Poster
ALIEN: Implicit Neural Representations for Human Motion Prediction under Arbitrary Latency
Dong Wei · Xiaoning Sun · Xizhan Gao · Shengxiang Hu · Huaijiang Sun
We investigate a new task in human motion prediction, which aims to forecast future body poses from historically observed sequences while accounting for arbitrary latency. This differs from existing works that assume an ideal scenario where future motions can be instantaneously'' predicted, thereby neglecting time delays caused by network transmission and algorithm execution. Addressing this task requires tackling two key challenges: The length of latency period can vary significantly across samples; the prediction model must be efficient.

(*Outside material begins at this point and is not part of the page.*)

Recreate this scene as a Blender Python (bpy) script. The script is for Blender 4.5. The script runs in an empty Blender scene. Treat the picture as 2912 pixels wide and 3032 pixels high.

In this paper, we propose ALIEN, which treats the motion as a continuous function parameterized by a neural network, enabling predictions under any latency condition. By incorporating Mamba-like linear attention as a hyper-network and designing subsequent low-rank modulation, ALIEN efficiently learns a set of implicit neural representation weights from the observed motion to encode instance-specific information. Additionally, our model integrates the primary motion prediction task with an extra-designed variable-delay pose reconstruction task in a unified multi-task learning framework, enhancing its ability to capture richer motion patterns. Extensive experiments demonstrate that our approach outperforms state-of-the-art baselines adapted for our new task, while maintaining competitive performance in traditional prediction setting.